▶ [RECORDS SUPPLIED]:
┌────────
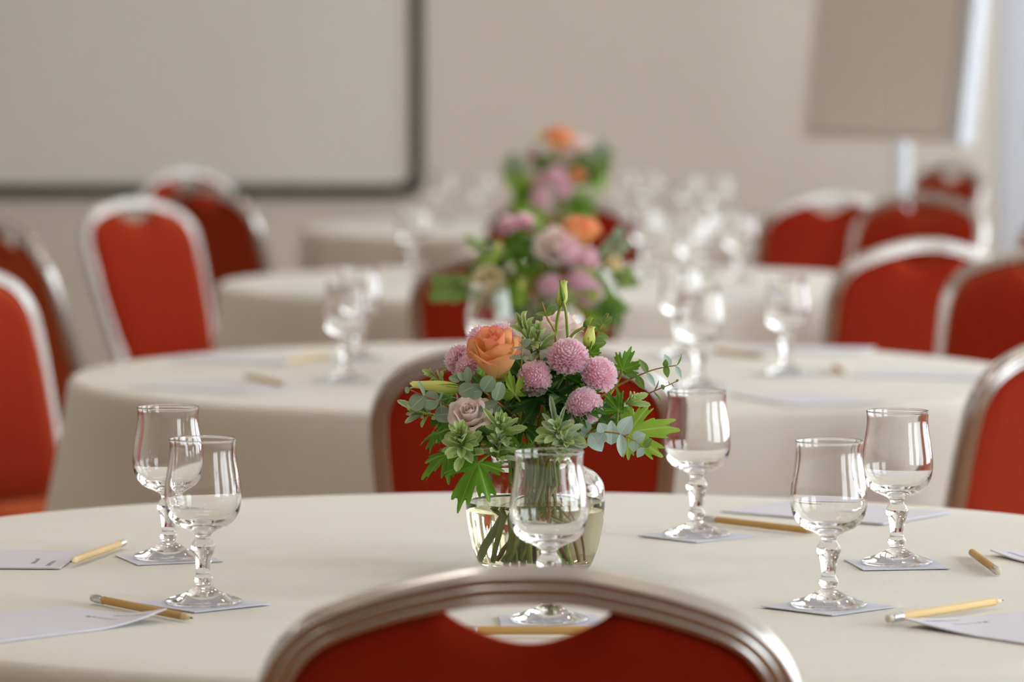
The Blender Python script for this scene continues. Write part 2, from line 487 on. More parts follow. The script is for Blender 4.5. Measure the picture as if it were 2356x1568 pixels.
└────────
┌────────
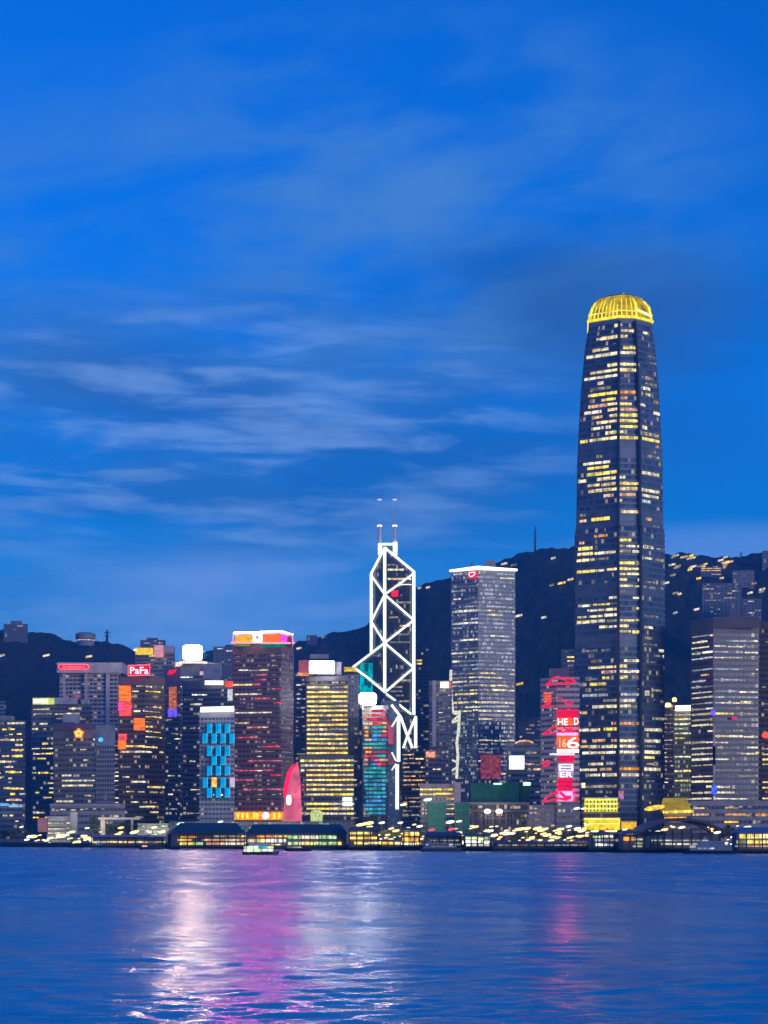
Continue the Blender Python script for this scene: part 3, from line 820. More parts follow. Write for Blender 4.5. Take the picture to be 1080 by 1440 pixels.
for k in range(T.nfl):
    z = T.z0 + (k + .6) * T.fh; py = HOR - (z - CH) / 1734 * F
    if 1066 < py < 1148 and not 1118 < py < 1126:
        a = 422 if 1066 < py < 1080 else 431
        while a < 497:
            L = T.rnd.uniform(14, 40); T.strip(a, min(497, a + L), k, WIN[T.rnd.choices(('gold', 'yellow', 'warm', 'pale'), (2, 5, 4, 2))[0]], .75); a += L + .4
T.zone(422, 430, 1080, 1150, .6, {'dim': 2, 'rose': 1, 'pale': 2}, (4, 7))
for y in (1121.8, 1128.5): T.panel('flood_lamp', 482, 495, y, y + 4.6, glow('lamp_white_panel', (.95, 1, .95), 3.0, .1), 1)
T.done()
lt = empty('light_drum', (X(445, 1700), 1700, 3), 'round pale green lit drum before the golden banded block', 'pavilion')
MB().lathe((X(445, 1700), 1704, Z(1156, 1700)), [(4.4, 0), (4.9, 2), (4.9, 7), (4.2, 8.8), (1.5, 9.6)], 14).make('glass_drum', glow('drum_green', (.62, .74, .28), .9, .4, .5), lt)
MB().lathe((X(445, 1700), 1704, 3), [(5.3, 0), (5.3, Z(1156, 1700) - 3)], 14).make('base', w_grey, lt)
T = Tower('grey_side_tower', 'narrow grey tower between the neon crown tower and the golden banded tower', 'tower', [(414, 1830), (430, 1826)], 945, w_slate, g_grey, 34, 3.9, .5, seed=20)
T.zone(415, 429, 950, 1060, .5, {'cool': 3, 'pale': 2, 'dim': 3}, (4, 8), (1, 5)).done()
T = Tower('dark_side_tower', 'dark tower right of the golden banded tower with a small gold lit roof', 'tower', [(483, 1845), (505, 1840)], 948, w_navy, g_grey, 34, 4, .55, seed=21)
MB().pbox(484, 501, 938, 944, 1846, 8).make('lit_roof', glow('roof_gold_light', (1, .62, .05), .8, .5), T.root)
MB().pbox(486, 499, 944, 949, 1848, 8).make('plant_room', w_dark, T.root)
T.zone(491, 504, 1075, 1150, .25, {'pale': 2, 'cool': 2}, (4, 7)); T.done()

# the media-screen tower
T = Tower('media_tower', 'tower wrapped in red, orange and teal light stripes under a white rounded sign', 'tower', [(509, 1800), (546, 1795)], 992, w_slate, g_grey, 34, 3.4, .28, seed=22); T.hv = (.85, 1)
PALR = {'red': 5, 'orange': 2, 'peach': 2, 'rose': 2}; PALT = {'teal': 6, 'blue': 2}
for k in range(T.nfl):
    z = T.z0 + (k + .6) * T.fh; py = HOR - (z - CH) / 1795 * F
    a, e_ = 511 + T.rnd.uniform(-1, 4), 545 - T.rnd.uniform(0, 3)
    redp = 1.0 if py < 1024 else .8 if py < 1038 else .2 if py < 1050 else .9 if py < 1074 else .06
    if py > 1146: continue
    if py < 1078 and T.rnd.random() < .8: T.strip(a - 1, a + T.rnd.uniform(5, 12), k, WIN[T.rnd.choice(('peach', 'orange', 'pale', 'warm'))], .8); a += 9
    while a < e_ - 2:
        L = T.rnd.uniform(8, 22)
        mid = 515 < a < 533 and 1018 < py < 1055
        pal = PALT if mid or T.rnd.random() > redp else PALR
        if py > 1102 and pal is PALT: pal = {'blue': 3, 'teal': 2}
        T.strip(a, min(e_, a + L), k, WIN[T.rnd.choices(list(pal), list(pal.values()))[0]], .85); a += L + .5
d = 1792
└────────
┌────────
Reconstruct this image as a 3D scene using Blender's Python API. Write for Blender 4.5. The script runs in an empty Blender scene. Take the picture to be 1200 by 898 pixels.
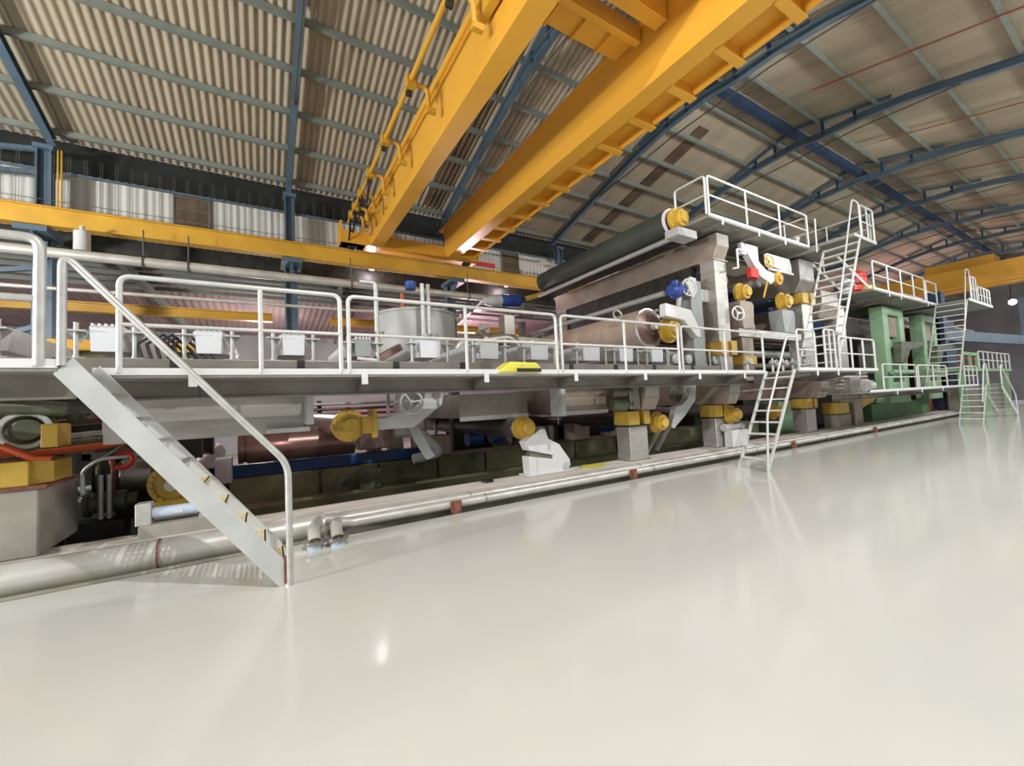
└────────
▶ [STATED PROBLEM]:
Tally the lines that hold the string "pixels" and state the total, nothing more.

▶ [SOLUTION FOR THIS PROBLEM]:
3